CHURCHVILLE, N.Y. — In response to a Christian Good News Club held after school at an elementary school in New York, professing atheists from the “Better News Club” have launched a similar program to counter the gospel offering.
The Good News Club, affiliated with Child Evangelism Fellowship (CEF), is offered as an after school program at Fairbanks Elementary School in Churchville. Parents grant permission for their children to attend the club, which teaches lessons from the Bible using music, games and other activities.
“Our ministry is dedicated to helping children in 150 countries around the world to know God and learn from the Bible,” a permission slip from the organization reads.
However, when local atheists found out about the program, they decided to launch an after school group of their own for children.

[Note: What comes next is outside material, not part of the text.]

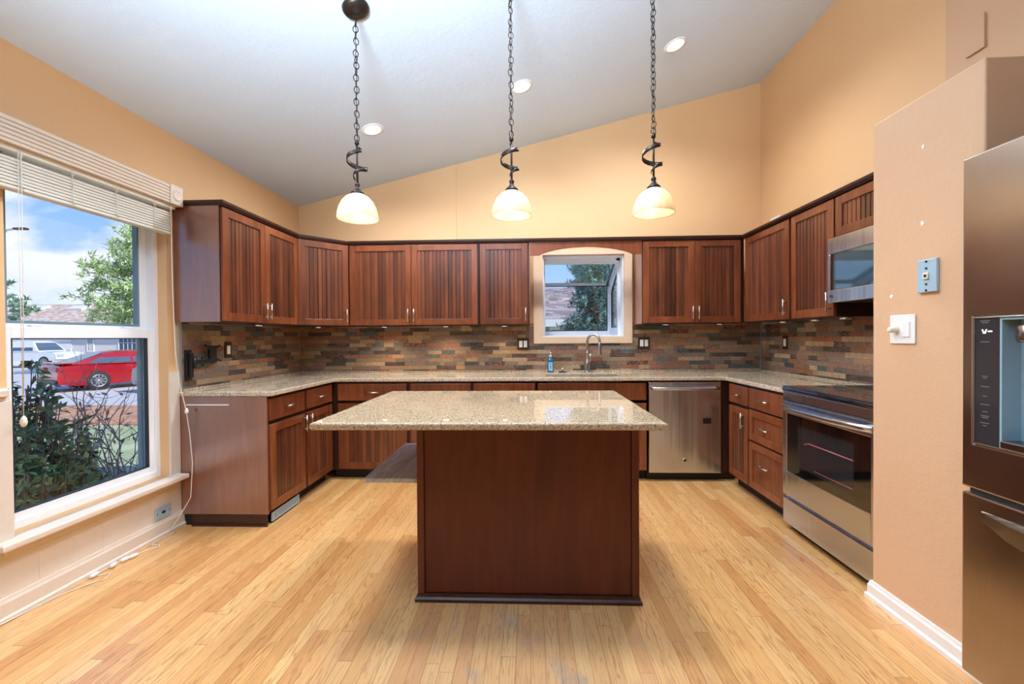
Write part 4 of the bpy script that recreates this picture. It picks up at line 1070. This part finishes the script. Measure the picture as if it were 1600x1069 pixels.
# ------------------------------------------------------------------ pendants
def ribbon(mb, cx_, cy_, z0_, z1_, turns, rad, width, ph, n=44):
    rs = []
    for i in range(n + 1):
        a = i / n; th = ph + 2 * PI * turns * a
        r = .011 + rad * math.sin(PI * min(1, a * 1.0)) ** 1.3
        z = z0_ + (z1_ - z0_) * a; w_ = width * (.5 + .5 * math.sin(PI * a))
        c_, s_ = math.cos(th), math.sin(th)
        rs.append([Vector((cx_ + (r + t_) * c_, cy_ + (r + t_) * s_, z + h_)) for t_, h_ in ((0, -w_ / 2), (.003, -w_ / 2), (.003, w_ / 2), (0, w_ / 2))])
    mb.rings(rs, smooth=True)
def pendant(label, px, py, zr, chain_tilt, ph):
    t = thing('pendant_lamp', label, 'lamp', (px, py, zr), 0, 'bronze pendant lamps over the island')
    # bowl shade, double walled, open below
    out = [(.104, 0), (.1035, .012), (.100, .035), (.092, .062), (.078, .090), (.058, .112), (.034, .126), (.020, .130)]
    inn = [(r - .005, z - (.003 if i else -.0005)) for i, (r, z) in enumerate(out)]
    MB().lathe(out + inn[::-1] + [out[0]], (px, py, zr), 36, cap=False).build('lamp_shade', m_shade, t)
    mb = MB(); mb.sphere((px, py, zr + .052), .030, (1, 1, 1.15), 14, 10); mb.build('bulb', m_bulb, t)
    mb = MB(); mb.lathe([(.016, .075), (.018, .10), (.018, .128), (.034, .129), (.033, .137), (.024, .146), (.014, .155), (.010, .17), (.014, .176), (.010, .184), (.006, .19)], (px, py, zr), 18); mb.build('socket_cap', m_bronze, t)
    MB().tube([(px, py, zr + .18), (px, py, zr + .40)], .0055, 10).build('stem', m_bronze, t)
    mb = MB(); ribbon(mb, px, py, zr + .205, zr + .375, 1.75, .043, .024, ph); mb.tube([(px, py, zr + .385), (px, py, zr + .405)], .011, 10); mb.build('spiral_ribbon', m_bronze, t)
    zt_ = ceil_z(px) - .035; zb_ = zr + .402
    # link chain
    mb = MB(); Lk = .046; pitch = .031; n = int((zt_ - zb_) / pitch)
    pitch = (zt_ - zb_) / n
    random.seed(int(px * 100) + 50)
    for k in range(n):
        zc = zb_ + (k + .5) * pitch; a = (k % 2) * PI / 2 + .55 + random.uniform(-.35, .35); wd = .0125
        c_, s_ = math.cos(a), math.sin(a); ring = []
        for j in range(14):
            th = 2 * PI * j / 14; u = wd * math.cos(th) * (.75 + .25 * abs(math.cos(th))); v = (Lk / 2 - .004) * math.sin(th)
            ring.append((px + u * c_ + .0015 * math.sin(k * 1.7), py + u * s_, zc + v))
        mb.tube(ring, .0024, 6, closed=True)
    mb.build('chain', m_bronze, t)
    MB().tube(smooth_path([(px + .004 * math.sin(i * 2.2), py + .004 * math.cos(i * 1.9), zb_ + (zt_ - zb_) * i / 24) for i in range(25)], 3), .0017, 6).build('power_cord', m_bronze, t)
    Mt = Matrix.Rotation(-math.atan(KC), 4, 'Y')
    mb = MB(); mb.lathe([(.0, -.036), (.014, -.035), (.018, -.028), (.045, -.027), (.062, -.020), (.068, -.008), (.068, 0), (0, 0)], (px, py, ceil_z(px) - .001), 28, Mt, cap=False); mb.build('canopy', m_bronze, t)
    light('pendant_glow', 'POINT', (px, py, zr + .052), 8, (1, .89, .70), shadow_soft_size=.034)
    return t
pendant('bronze spiral pendant with cream bowl shade, left of the three over the island', -.8805, 2.2, 1.862, 0, 2.9)
pendant('bronze spiral pendant with cream bowl shade, middle one over the island', -.0805, 2.2, 1.862, 0, 3.9)
pendant('bronze spiral pendant with cream bowl shade, right of the three over the island', .6365, 2.2, 1.860, 0, 3.2)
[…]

The Better News Club is now offering the program Young Skeptics to elementary school students, likewise with the permission of parents.
“The organization was created first as an alternative to the Good News Club, a Christian evangelical group who enters public schools to proselytize to children and, according to their own materials, declares them all sinners in need of salvation,” the website for the group outlines.
The Better News Club states that they see the Good News Club as “a form of psychological abuse, akin to telling small children they’re flawed or evil, and must subscribe to a dogma in order to avoid eternal punishment.”
“We felt it was harmful to children and we wanted to do something about it,” Kevin Davis of the Atheist Community of Rochester told the Democrat and Chronicle.
According to the permission slip for the Young Skeptics, the program serves as “an educational club dedicated to helping our kids find answers themselves, through critical thinking and problem solving.” Organizers state that the club isn’t necessarily an atheist program, but rather one that generally teaches children from a secular standpoint to question and analyze out of their own human abilities.
As previously reported, a summer camp hosted by Child Evangelism Fellowship in Portland, Oregon likewise came under fire last summer for teaching children that each person is a sinner in need of the Savior. Those who opposed the group asserted that CEF does not present “Jesus loves you” mainstream Christianity, but is rather “hardcore evangelical fundamental.”
“Before the Portland public schools allow ‘The Good News Club’ to use school facilities or to promote their activities on campus it would seem appropriate to allow mental health professionals to further investigate the activities of this group,” wrote Chuck Currie of the United Church of Christ in a blog post about the matter.
But CEF said that it was not teaching anything outside of the basic and fundamental truths of the gospel—and that mankind must understand the bad news to know why the good news is so good.
“Listen, the message of the gospel, the teaching of the core Christian tenets of the Christian faith that have been taught for 2,000 years in the Bible is what we’re teaching,” CEF Vice President of Ministries Moises Esteves told local television station KOIN. “There’s nothing new here.”